Ramstore lebt – allerdings ohne Supermarkt

Auch sämtliche anderen Ramstore-Märkte im übrigen postsowjetischen Raum verschwanden inzwischen, wurden verkauft, umbenannt oder gingen in anderen Gesellschaften auf. Doch Ramstore ist noch nicht verschwunden. Die Ramstore-Mall, ein Einkaufszentrum in der nordmazedonischen Hauptstadt Skopje, trägt bis heute diesen Namen. Das ehemalige Ramstore-Samal in Almaty wurde im Jahr 2017 vollständig rekonstruiert und umstrukturiert und eröffnete als Einkaufszentrum unter dem Namen „Ramstore All In“ wieder seine Türen, wenn auch ohne den namensgebenden Supermarkt selbst.
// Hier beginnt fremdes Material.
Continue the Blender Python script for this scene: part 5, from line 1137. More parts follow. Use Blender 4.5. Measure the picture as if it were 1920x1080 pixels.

In der Schweiz ist die Migros heute ein Verbund aus fast 2,3 Millionen Genossenschaftern. Die Marktmacht dort hat allerdings die Coop als Genossenschaft mit rund 2,5 Millionen Mitgliedern übernommen. An das Einkaufen im Supermarkt haben sich die Menschen in den ehemaligen Sowjetrepubliken inzwischen gewöhnt. Und trotzdem kann man sie hier und da immer noch finden. Kleine Läden zur Deckung der nötigsten Grundversorgung, unabhängig von internationalen Großkonzernen und mit einer älteren Frau in weißer Schürze und Häubchen, die einem, mal mehr und mal weniger freundlich, ein Brot, einen Eierkarton oder eine Wurst über den Tresen reicht.